Indeed, every single candidate on stage — Bailão and Hunter included — used food insecurity as a segue into their housing policies (read The Green Line’s election explainer on housing.) There’s a logical reason for this: Rent and food are the two biggest expenses for Torontonians. According to Daily Bread, one in five food bank users pay 100 per cent of their income in rent, and the vast majority pay over half. With roughly half of Toronto’s population renting, candidates had an opportunity to share their ideas for rent protection and support programs. Chow promised to double the funding for the city’s rent bank, which provides grants to people requiring help with rent payments or deposits, while Bailão promised to triple it. Matlow promised to implement rent control on all new units built by the city. Meanwhile, every candidate put forward strategies to increase Toronto’s housing supply.


 

Food also served as an excuse to debate about taxes. There’s a slightly convoluted series of conversational jumps to get from meal talk to tax talk, but here’s the breakdown: programs to help renters have to be paid for, but the city is out of money. To get money, the city can raise taxes — namely property taxes — but that creates a new housing-related expense for the other half of the city, namely homeowners. And it’s an expense that, for some, could cut into their household grocery budget, leading us back to food.
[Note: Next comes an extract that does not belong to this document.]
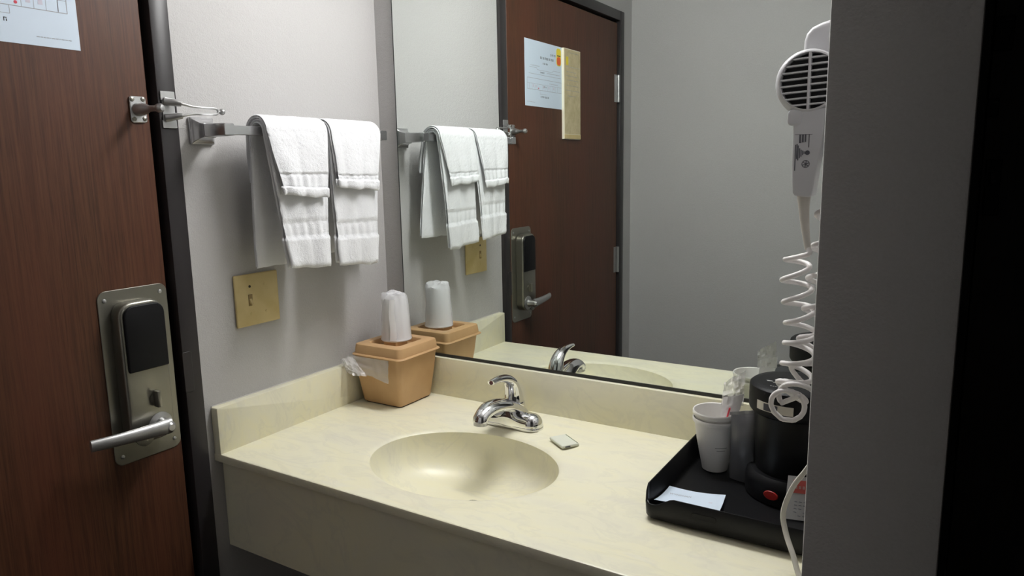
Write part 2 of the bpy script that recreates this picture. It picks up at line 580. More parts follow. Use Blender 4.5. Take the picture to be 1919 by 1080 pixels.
# swing bar guard on the frame
bm = BM()
prism(bm, rrect(-0.6128, -0.5835, 0.7180, 0.7350, 0.002), 'x', fx, fx + 0.003, 0.0006, 1)
prism(bm, rrect(-0.6128, -0.5835, 0.6670, 0.6820, 0.002), 'x', fx, fx + 0.003, 0.0006, 1)
box(bm, fx, fx + 0.0022, -0.6100, -0.5850, 0.680, 0.720, 0.0006, 1)
gb = obj('guard_base', bm, M['nickel'], jl, label='satin nickel base of the swing bar')
# (jamb > guard_base is thing > part > sub-part) bars hang on the jamb too
bm = BM()
tube(bm, smooth_path([(fx + 0.003, -0.606, 0.7165), (fx + 0.008, -0.600, 0.7150), (fx + 0.016, -0.5915, 0.7135), (fx + 0.022, -0.5835, 0.7115)], 4), [0.0075, 0.007, 0.0065, 0.005], 12)
tube(bm, smooth_path([(fx + 0.003, -0.606, 0.6855), (fx + 0.008, -0.600, 0.6865), (fx + 0.016, -0.5915, 0.6885), (fx + 0.022, -0.5835, 0.6895)], 4), [0.0075, 0.007, 0.0065, 0.005], 12)
path = smooth_path([(0.030, -0.589, 0.7125), (0.034, -0.580, 0.7110), (0.037, -0.563, 0.7075), (0.040, -0.540, 0.7060), (0.042, -0.520, 0.7060),
                    (0.0425, -0.5135, 0.7045), (0.0425, -0.5115, 0.7005), (0.0425, -0.5135, 0.6965), (0.042, -0.520, 0.6950), (0.040, -0.540, 0.6950), (0.037, -0.563, 0.6938), (0.034, -0.580, 0.6900), (0.030, -0.589, 0.6885)], 5)
tube(bm, path, 0.0023, 10)
tube(bm, [(0.0425, -0.5125, 0.7005), (0.0425, -0.507, 0.7005)], 0.0024, 10)
rot_lathe(bm, [(0, 0)] + [(0.0062 * math.sin(math.pi * k / 10), 0.0062 * (1 - math.cos(math.pi * k / 10))) for k in range(1, 10)] + [(0, 0.0124)], (0.0425, -0.5085, 0.7005), (0, 1, 0), 18)
obj('swing_bar', bm, M['nickel'], jl, label='u-shaped swing bar with a ball tip')

# papers on the door -------------------------------------------------------
px = DX
plan = thing('evacuation_notice', (px, -0.884, 0.903), 'white landscape paper with floor plan and red and yellow emblem taped to the brown door', 'notice')
bm = BM(); box(bm, px, px + 0.0006, -1.0235, -0.7440, 0.7915, 1.0150)
obj('sheet', bm, M['paper'], plan)
random.seed(4)
X0, X1 = px + 0.0006, px + 0.0008
def bar(bm, y0, z0, y1, z1, w=0.0007):
    d = Vector((y1 - y0, z1 - z0)); n = Vector((-d.y, d.x)).normalized() * w / 2
    prism(bm, [(y0 + n.x, z0 + n.y), (y1 + n.x, z1 + n.y), (y1 - n.x, z1 - n.y), (y0 - n.x, z0 - n.y)], 'x', X0, X1)
bm = BM()
def poly(bm, pts, w=0.0007):
    for a, b in zip(pts, pts[1:]): bar(bm, a[0], a[1], b[0], b[1], w)
# lower wing of the building
poly(bm, [(-0.7595, 0.8870), (-0.7595, 0.8490), (-1.0100, 0.8490), (-1.0100, 0.8870), (-0.7595, 0.8870)], 0.0011)
poly(bm, [(-0.7595, 0.8690), (-1.0100, 0.8690)])
poly(bm, [(-0.8480, 0.8490), (-0.8480, 0.8360), (-0.9000, 0.8360)])
poly(bm, [(-0.7700, 0.9020), (-1.0060, 0.9020)], 0.0010)
poly(bm, [(-0.7740, 0.9240), (-0.8250, 0.9240), (-0.8300, 0.9180), (-0.9400, 0.9180), (-0.9450, 0.9240), (-1.0000, 0.9240)], 0.0009)
for k in range(13):
    y = -0.7735 - k * 0.0187
    if k in (4,): continue
    poly(bm, [(y, 0.8690), (y, 0.8490)], 0.0006)
poly(bm, [(-0.7735, 0.8690), (-0.7735, 0.8510)], 0.0013)
obj('floor_plan', bm, M['ink_light'], plan, kind='stuff')
def words(bm, y0, y1, z, h, gap=0.25):
    y = y0
    while y < y1 - 0.002:
        w = random.uniform(1.2, 3.2) * h
        w = min(w, y1 - y)
        n = max(1, int(w / (h * 0.75)))
        for k in range(n):
            a = y + k * w / n
            kk = random.random()
            lw = w / n * 0.78
            box(bm, X0, X1, a, a + lw * 0.25, z, z + h)
            box(bm, X0, X1, a, a + lw, z + (h * 0.8 if kk < .5 else 0), z + (h if kk < .5 else h * 0.2))
            box(bm, X0, X1, a + lw * 0.7, a + lw, z + (0 if kk < .3 else h * 0.4), z + h * (0.6 if kk < .3 else 1))
        y += w + h * 0.6
bm = BM()
words(bm, -0.965, -0.925, 0.9745, 0.0070)
words(bm, -0.950, -0.850, 0.9575, 0.0075)
words(bm, -0.905, -0.868, 0.9400, 0.0055)
words(bm, -0.912, -0.852, 0.8235, 0.0060)
words(bm, -0.895, -0.872, 0.8600, 0.0045)
words(bm, -0.880, -0.850, 0.9080, 0.0050)
obj('heading', bm, M['ink'], plan, kind='stuff')
bm = BM()
words(bm, -0.812, -0.757, 0.8050, 0.0016)
words(bm, -0.995, -0.900, 0.9105, 0.0028)
words(bm, -0.845, -0.780, 0.9290, 0.0024)
words(bm, -0.980, -0.915, 0.8750, 0.0024)
obj('fine_print', bm, M['ink_light'], plan, kind='stuff')
bm = BM()
for k in (1, 2, 5, 7, 9):
    y = -0.7735 - k * 0.0187
    box(bm, X0, X1, y - 0.012, y - 0.005, 0.857, 0.866)
obj('room_marks', bm, M['ink_pale'], plan, kind='stuff')
bm = BM(); rot_lathe(bm, [(0, 0), (0.0026, 0), (0.0026, 0.0003), (0, 0.0003)], (X0, -0.8378, 0.8548), (1, 0, 0), 16)
obj('location_dot', bm, M['red_ink'], plan, label='red location dot')
bm = BM(); prism(bm, rrect(-1.0085, -0.972, 0.9460, 1.0080, 0.012), 'x', X0, X1)
em = obj('emblem', bm, M['yellow'], plan, label='yellow and red emblem')
bm = BM(); prism(bm, rrect(-1.0045, -0.976, 0.9490, 0.9780, 0.010), 'x', X1, X1 + 0.0002)
obj('emblem_panel', bm, M['orange_red'], em)
bm = BM()
box(bm, X1, X1 + 0.0002, -1.004, -0.977, 0.9800, 0.9835)
obj('emblem_lettering', bm, M['ink'], em)

rate = thing('rate_card_holder', (px, -1.08, 0.85), 'narrow tan card in a cream holder mounted beside the floor plan on the door', 'card holder')
bm = BM()
box(bm, px, px + 0.010, -1.1500, -1.0130, 0.6830, 1.0150, 0.001, 1)
obj('holder', bm, M['cream_edge'], rate)
bm = BM()
box(bm, px + 0.0098, px + 0.0106, -1.1480, -1.0165, 0.7030, 1.0120)
card = obj('card', bm, M['tan_paper'], rate)
bm = BM(); box(bm, px + 0.0098, px + 0.0118, -1.1490, -1.0140, 0.6850, 0.7010, 0.0008, 1)
obj('lip', bm, M['almond'], rate)
X0, X1 = px + 0.0106, px + 0.0108
bm = BM()
for (a, b, z) in ((-1.13, -1.06, 1.000), (-1.142, -1.024, 0.9480), (-1.11, -1.03, 0.930), (-1.12, -1.03, 0.915), (-1.13, -1.03, 0.900), (-1.13, -1.03, 0.880), (-1.14, -1.022, 0.862), (-1.11, -1.04, 0.842)):
    words(bm, a, b, z, 0.0022)
obj('printed_lines', bm, M['ink_light'], card, kind='stuff')
bm = BM()
box(bm, X0, X1, -1.048, -1.030, 0.955, 0.985)
obj('yellow_emblem', bm, M['yellow'], card)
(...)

This dilemma provided a prime opportunity for some political jousting, with Chow being the common target. As front-runner in the polls, her suggestion to raise property taxes by an unspecified amount drew the ire of her competitors. Without citing any sources, Bailão claimed that the levy could be as much as 39 per cent more than homeowners already pay, and called it a big blow to the pocketbook. (Chow didn’t respond directly.)

Bradford was even more pointed, saying Torontonians were “terrified” of Chow’s spending promises, and demanded to know how much she planned to “jack” their taxes. In response, Chow reiterated her various planned revenue tools, such as raising the vacant home tax and the land transfer tax for homes valued at over $3 million. “When you add it all up, it’s balanced,” she replied. When pressed again by Bradford, Chow acknowledged that many homeowners are “house rich and cash poor,” and said that as a city councillor, she had never voted for a large tax increase. “That is not my style,” she explained. 
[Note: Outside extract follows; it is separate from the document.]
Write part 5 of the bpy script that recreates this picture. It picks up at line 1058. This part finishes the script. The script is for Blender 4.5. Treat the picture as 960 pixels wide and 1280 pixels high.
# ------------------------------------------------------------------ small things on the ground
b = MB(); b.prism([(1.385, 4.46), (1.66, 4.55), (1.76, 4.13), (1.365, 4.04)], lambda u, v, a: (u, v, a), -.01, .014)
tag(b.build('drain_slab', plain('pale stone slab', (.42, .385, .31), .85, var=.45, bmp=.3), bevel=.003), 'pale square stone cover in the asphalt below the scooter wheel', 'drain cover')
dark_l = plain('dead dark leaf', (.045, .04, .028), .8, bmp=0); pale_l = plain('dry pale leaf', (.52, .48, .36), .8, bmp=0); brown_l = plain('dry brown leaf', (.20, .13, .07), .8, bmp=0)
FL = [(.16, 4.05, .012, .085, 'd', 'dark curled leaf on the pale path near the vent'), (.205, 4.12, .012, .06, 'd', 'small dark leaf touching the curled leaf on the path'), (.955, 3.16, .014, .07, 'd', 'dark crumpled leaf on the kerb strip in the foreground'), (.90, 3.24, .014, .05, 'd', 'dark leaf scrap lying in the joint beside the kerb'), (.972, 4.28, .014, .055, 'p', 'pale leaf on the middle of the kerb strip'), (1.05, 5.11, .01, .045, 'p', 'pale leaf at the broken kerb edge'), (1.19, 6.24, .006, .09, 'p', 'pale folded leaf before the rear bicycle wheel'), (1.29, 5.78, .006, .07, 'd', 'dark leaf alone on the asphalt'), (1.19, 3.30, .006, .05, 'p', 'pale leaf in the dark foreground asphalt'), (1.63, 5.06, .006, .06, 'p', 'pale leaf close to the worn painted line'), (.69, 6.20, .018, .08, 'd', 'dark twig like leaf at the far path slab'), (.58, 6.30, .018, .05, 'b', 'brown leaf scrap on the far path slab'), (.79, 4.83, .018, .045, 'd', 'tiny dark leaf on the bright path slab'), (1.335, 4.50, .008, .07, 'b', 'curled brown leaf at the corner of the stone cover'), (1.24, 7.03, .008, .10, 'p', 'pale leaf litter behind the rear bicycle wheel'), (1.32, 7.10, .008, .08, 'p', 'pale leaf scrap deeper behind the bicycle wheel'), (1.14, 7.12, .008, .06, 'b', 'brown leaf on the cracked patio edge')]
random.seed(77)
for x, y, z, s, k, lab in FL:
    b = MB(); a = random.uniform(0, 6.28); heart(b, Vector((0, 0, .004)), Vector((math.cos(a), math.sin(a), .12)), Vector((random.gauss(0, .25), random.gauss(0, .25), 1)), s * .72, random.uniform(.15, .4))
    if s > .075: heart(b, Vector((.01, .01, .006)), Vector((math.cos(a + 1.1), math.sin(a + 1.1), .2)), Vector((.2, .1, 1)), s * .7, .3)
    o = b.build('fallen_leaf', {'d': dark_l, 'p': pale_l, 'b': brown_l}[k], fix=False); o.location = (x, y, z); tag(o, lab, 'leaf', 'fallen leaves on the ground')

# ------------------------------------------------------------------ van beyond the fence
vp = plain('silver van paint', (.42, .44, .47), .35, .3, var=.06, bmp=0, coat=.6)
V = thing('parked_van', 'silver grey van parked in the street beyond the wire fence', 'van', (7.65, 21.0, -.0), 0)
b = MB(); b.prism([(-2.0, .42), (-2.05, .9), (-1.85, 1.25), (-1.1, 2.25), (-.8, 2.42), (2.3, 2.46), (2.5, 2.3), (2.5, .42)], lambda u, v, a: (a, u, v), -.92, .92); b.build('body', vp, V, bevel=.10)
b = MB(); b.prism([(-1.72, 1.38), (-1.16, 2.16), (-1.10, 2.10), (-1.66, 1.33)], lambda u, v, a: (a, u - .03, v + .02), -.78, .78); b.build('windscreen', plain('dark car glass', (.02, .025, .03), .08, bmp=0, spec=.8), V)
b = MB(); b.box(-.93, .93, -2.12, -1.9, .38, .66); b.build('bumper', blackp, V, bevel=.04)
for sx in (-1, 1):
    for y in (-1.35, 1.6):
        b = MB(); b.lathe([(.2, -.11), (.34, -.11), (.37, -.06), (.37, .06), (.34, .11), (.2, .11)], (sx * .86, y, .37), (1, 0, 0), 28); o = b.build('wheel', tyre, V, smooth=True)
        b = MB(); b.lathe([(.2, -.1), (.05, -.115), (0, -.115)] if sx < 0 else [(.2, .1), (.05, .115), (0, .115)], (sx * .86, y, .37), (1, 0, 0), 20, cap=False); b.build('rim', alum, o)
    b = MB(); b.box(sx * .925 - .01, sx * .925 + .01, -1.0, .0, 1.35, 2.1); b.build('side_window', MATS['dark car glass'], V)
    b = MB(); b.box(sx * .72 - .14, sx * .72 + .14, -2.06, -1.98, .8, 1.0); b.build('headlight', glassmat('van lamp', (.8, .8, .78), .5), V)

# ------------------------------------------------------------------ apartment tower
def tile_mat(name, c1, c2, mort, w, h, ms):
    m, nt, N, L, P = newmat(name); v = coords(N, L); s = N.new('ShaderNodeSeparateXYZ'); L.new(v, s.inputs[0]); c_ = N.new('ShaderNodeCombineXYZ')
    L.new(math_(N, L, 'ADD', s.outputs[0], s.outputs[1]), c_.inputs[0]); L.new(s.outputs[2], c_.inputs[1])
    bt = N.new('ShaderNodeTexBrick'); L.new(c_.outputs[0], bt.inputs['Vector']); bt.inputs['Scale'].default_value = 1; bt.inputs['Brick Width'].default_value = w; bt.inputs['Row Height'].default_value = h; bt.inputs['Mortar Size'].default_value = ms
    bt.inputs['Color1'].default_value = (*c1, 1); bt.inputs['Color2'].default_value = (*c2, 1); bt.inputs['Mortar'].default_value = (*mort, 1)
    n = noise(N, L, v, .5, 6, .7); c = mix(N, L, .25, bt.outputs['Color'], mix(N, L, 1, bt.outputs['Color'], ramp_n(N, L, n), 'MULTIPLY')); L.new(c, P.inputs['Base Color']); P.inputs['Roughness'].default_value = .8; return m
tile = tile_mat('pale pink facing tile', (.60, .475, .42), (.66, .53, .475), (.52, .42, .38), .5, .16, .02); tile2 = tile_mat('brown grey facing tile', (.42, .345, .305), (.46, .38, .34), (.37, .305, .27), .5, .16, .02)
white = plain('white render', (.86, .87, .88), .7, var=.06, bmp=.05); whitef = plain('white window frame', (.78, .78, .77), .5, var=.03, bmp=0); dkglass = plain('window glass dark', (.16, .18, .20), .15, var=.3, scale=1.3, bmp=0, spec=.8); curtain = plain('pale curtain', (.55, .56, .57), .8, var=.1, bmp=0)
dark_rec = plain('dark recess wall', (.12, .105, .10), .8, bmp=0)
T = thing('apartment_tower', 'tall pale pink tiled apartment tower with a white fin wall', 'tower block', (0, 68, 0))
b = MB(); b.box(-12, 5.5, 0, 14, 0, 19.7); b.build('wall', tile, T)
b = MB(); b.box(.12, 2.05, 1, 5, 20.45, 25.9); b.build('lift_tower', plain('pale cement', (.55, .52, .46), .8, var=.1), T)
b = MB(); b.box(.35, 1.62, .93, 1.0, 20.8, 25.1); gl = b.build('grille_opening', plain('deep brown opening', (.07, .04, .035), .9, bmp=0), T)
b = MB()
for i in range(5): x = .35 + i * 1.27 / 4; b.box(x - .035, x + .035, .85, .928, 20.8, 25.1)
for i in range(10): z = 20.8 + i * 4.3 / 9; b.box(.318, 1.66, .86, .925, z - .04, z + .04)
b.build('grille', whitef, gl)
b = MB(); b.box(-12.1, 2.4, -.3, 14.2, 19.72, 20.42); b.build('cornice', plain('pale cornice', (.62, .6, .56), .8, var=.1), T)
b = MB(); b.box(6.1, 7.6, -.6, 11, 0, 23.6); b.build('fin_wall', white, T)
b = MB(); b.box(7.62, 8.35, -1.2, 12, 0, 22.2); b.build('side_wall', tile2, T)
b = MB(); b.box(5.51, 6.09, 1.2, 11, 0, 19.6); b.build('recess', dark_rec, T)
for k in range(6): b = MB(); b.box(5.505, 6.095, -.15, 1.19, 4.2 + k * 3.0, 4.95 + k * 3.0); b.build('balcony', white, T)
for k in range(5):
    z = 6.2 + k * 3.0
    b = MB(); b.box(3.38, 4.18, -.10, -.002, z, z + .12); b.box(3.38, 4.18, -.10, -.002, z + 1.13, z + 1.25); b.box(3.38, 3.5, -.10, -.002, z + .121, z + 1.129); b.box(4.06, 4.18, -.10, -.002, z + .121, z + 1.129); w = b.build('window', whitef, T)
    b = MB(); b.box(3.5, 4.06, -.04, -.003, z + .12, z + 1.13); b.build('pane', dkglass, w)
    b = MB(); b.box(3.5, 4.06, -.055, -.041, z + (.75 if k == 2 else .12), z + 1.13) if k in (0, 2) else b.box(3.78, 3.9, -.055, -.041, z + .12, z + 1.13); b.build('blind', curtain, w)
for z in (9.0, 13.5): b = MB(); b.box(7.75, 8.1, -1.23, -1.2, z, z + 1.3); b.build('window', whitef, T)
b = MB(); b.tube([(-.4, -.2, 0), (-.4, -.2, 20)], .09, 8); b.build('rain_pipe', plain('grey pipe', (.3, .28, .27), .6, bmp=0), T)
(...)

Bradford, whose platform prefers easing restrictions on the private sector over expanding publicly-funded programs (and notably, does not provide a breakdown of his own proposals’ costs), warned that the other candidates’ policies would make life more expensive for Torontonians, claiming their math doesn’t add up and therefore each would have to raise taxes by more than they’ve promised so far. (For context, each candidate’s proposals are at least marketed as ways to reduce costs for Torontonians, whether by reducing the cost of housing or something else.)

If the debate seemed to be drifting off-topic, it’s because, like most issues in this campaign, food insecurity is something over which the city has only limited control. As one audience member pointed out, Torontonians living off of provincial ODSP payments receive just $1,200 per month —  an amount that places them well below the poverty line, and doesn’t even cover half the average rent of a one-bedroom apartment in Toronto. At the Daily Bread debate, Bradford slammed this as “legislated poverty,” yet pointed out that ODSP is a provincial program, so not something the city has the power to change. In the same vein, Matlow said he wished he could have debated Ontario Premier Doug Ford that day.